> **DATASET EXCERPT**
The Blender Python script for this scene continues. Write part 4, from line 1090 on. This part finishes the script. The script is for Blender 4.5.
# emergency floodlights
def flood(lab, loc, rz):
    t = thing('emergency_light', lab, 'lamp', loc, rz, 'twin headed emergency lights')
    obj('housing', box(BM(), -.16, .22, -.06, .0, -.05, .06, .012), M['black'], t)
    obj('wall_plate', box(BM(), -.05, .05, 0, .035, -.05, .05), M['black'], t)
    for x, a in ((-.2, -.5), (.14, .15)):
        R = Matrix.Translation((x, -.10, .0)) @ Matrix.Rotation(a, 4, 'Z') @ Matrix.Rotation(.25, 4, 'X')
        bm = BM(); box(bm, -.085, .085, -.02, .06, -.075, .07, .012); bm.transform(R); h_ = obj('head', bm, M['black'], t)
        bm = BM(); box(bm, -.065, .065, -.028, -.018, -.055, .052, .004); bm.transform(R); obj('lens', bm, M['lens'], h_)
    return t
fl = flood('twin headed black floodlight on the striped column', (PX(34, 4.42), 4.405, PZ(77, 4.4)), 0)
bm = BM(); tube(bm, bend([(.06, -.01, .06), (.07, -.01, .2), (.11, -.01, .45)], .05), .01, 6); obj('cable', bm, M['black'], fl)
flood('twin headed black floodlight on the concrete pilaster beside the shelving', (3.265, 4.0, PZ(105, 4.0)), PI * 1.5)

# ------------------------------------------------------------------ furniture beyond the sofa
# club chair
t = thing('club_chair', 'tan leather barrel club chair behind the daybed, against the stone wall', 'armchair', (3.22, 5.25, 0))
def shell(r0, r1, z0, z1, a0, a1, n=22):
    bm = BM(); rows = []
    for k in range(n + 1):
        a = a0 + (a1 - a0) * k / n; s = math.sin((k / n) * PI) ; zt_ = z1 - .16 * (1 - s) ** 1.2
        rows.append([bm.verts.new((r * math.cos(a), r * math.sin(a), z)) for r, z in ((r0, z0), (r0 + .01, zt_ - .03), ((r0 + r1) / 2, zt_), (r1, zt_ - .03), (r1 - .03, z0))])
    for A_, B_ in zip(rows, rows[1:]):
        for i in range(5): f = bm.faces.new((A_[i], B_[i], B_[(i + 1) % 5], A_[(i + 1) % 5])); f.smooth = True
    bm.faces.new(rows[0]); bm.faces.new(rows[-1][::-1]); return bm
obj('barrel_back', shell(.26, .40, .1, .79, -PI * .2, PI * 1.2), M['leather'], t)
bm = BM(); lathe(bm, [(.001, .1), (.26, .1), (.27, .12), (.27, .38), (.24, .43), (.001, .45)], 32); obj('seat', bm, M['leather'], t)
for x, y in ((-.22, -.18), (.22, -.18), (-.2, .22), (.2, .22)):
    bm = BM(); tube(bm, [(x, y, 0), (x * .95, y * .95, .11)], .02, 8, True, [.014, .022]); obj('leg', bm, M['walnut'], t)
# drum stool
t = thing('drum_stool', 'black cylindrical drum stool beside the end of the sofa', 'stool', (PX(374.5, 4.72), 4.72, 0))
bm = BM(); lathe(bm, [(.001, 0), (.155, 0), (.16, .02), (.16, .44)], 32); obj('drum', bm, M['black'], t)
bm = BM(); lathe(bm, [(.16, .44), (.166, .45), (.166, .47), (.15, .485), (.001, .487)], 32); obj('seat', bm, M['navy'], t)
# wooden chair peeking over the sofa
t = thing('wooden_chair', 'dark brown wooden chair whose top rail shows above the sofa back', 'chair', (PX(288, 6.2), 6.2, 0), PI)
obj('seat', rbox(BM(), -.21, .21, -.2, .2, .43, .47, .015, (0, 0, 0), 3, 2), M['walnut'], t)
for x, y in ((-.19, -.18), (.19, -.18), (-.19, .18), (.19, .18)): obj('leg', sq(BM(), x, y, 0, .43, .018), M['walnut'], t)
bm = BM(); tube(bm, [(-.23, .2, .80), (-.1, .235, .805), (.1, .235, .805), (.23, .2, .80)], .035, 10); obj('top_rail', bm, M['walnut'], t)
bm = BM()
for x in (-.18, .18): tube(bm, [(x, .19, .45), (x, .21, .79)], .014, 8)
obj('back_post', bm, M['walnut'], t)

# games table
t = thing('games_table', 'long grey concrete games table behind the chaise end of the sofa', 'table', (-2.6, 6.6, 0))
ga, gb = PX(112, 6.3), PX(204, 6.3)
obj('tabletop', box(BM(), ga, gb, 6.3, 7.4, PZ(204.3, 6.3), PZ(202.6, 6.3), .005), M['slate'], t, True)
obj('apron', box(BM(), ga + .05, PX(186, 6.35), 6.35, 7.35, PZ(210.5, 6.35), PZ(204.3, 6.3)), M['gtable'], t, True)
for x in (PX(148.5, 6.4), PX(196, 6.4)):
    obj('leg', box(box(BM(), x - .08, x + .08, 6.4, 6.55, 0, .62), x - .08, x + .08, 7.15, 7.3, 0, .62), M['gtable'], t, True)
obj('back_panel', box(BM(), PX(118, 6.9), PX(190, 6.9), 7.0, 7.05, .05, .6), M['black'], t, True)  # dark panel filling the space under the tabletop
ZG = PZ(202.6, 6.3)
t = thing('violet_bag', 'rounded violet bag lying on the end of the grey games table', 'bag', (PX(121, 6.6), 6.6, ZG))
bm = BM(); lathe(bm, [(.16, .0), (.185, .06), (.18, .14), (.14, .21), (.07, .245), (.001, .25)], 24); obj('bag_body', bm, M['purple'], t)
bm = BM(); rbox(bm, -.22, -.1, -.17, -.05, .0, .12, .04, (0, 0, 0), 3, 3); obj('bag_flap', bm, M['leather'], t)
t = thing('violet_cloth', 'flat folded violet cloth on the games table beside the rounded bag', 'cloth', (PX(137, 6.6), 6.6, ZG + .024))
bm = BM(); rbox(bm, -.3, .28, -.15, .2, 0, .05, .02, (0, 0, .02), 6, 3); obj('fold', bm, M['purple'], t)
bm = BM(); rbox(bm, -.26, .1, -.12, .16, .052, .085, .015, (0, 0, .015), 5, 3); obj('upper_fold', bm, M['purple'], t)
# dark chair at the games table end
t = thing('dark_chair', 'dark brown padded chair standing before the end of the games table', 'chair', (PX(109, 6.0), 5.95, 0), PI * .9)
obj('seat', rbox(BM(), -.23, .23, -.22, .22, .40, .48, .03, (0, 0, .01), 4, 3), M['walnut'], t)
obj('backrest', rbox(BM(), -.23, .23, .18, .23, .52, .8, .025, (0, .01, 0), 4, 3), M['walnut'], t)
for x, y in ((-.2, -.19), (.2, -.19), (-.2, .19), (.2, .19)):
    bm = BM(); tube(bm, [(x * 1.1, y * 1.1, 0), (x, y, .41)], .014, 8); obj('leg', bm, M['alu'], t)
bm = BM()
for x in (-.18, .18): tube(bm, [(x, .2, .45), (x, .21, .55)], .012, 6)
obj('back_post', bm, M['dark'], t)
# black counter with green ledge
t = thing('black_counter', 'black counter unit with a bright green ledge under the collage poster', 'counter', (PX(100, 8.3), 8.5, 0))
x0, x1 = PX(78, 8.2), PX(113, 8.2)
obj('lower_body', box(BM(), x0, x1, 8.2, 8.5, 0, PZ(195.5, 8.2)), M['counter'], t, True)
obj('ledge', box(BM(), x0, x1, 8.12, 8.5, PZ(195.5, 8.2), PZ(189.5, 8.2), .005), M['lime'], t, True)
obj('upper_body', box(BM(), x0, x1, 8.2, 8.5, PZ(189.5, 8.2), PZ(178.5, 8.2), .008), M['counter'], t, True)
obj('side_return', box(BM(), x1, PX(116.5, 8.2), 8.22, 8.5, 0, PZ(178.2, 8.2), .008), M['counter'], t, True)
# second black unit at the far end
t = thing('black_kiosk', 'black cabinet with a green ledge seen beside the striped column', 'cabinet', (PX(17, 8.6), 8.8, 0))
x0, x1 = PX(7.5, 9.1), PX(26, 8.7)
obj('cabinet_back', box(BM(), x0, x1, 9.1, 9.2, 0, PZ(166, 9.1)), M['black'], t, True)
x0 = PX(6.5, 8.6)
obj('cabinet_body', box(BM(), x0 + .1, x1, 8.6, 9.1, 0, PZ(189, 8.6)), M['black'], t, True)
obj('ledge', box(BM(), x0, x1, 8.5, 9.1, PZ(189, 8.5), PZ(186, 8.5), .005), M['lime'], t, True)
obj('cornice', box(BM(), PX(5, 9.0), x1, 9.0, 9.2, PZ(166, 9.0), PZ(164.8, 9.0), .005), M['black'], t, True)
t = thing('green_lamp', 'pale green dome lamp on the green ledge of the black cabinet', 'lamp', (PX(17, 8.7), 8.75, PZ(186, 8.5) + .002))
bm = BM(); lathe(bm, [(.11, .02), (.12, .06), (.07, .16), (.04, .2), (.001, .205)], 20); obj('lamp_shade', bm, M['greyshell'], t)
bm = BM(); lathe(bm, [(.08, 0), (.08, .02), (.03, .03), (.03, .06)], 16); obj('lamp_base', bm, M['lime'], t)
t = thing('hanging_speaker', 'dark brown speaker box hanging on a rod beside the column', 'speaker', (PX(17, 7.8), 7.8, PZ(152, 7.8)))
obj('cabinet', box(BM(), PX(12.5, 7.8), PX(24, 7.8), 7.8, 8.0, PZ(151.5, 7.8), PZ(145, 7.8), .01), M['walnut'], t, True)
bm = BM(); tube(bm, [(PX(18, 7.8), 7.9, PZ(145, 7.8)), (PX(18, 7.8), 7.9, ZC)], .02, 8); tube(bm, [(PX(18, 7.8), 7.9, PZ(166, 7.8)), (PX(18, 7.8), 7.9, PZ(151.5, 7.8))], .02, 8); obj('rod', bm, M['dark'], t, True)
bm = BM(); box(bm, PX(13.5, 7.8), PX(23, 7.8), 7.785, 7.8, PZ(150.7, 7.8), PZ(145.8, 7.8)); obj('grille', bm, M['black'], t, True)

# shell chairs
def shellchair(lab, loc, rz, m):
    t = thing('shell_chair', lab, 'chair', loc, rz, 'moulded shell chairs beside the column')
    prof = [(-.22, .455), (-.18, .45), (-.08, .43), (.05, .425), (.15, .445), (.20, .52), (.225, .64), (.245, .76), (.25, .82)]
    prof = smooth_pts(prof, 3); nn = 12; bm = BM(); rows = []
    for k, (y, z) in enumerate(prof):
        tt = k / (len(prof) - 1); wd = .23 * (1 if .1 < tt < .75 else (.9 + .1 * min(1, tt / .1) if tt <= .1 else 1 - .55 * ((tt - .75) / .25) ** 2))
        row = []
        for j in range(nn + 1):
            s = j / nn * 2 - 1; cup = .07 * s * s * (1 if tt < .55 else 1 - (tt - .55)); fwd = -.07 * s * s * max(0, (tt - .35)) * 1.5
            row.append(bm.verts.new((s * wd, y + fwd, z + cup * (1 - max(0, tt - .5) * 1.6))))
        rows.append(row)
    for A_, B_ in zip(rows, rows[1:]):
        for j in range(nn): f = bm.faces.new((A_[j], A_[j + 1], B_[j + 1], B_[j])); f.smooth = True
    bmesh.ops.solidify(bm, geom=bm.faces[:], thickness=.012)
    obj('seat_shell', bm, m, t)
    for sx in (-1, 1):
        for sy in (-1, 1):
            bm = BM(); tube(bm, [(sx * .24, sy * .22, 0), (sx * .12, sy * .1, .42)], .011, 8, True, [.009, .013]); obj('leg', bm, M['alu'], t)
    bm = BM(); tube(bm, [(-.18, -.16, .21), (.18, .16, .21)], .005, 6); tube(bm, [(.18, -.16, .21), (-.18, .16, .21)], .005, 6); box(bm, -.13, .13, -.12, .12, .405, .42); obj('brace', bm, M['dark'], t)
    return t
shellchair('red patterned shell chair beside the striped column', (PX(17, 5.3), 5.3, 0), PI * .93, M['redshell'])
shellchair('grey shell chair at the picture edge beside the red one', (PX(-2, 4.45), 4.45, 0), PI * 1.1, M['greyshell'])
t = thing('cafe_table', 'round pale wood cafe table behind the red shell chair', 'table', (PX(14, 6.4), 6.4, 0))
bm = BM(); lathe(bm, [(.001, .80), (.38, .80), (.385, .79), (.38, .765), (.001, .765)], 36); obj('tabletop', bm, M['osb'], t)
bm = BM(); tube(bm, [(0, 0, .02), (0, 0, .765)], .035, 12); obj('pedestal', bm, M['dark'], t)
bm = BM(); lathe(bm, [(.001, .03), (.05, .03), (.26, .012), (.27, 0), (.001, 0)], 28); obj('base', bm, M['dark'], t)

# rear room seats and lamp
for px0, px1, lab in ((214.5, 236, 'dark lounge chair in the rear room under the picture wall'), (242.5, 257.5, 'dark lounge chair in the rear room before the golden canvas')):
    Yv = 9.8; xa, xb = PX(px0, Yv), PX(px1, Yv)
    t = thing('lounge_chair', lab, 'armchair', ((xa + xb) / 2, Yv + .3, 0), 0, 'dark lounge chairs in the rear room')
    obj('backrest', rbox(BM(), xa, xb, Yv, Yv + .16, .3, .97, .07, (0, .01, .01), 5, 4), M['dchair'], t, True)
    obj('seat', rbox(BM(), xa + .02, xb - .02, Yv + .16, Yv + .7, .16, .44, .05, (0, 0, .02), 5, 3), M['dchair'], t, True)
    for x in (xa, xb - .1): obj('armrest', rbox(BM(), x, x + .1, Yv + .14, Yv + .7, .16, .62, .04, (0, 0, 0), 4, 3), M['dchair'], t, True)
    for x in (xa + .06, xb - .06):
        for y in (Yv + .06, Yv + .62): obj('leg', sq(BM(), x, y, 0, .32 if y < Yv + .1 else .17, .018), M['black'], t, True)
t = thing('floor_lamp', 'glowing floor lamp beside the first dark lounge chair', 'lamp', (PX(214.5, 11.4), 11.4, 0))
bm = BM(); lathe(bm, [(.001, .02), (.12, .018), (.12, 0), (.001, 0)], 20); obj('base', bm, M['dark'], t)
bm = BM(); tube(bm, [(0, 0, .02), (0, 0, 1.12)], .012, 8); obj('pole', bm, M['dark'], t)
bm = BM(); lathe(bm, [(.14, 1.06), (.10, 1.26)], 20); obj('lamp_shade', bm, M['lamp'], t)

> **GOAL**
Reproduce verbatim only this range: the first line of the material through the line that contains "flood('twin headed black floodlight on the concrete", inclusive.

> **ANSWER**
The Blender Python script for this scene continues. Write part 4, from line 1090 on. This part finishes the script. The script is for Blender 4.5.
# emergency floodlights
def flood(lab, loc, rz):
    t = thing('emergency_light', lab, 'lamp', loc, rz, 'twin headed emergency lights')
    obj('housing', box(BM(), -.16, .22, -.06, .0, -.05, .06, .012), M['black'], t)
    obj('wall_plate', box(BM(), -.05, .05, 0, .035, -.05, .05), M['black'], t)
    for x, a in ((-.2, -.5), (.14, .15)):
        R = Matrix.Translation((x, -.10, .0)) @ Matrix.Rotation(a, 4, 'Z') @ Matrix.Rotation(.25, 4, 'X')
        bm = BM(); box(bm, -.085, .085, -.02, .06, -.075, .07, .012); bm.transform(R); h_ = obj('head', bm, M['black'], t)
        bm = BM(); box(bm, -.065, .065, -.028, -.018, -.055, .052, .004); bm.transform(R); obj('lens', bm, M['lens'], h_)
    return t
fl = flood('twin headed black floodlight on the striped column', (PX(34, 4.42), 4.405, PZ(77, 4.4)), 0)
bm = BM(); tube(bm, bend([(.06, -.01, .06), (.07, -.01, .2), (.11, -.01, .45)], .05), .01, 6); obj('cable', bm, M['black'], fl)
flood('twin headed black floodlight on the concrete pilaster beside the shelving', (3.265, 4.0, PZ(105, 4.0)), PI * 1.5)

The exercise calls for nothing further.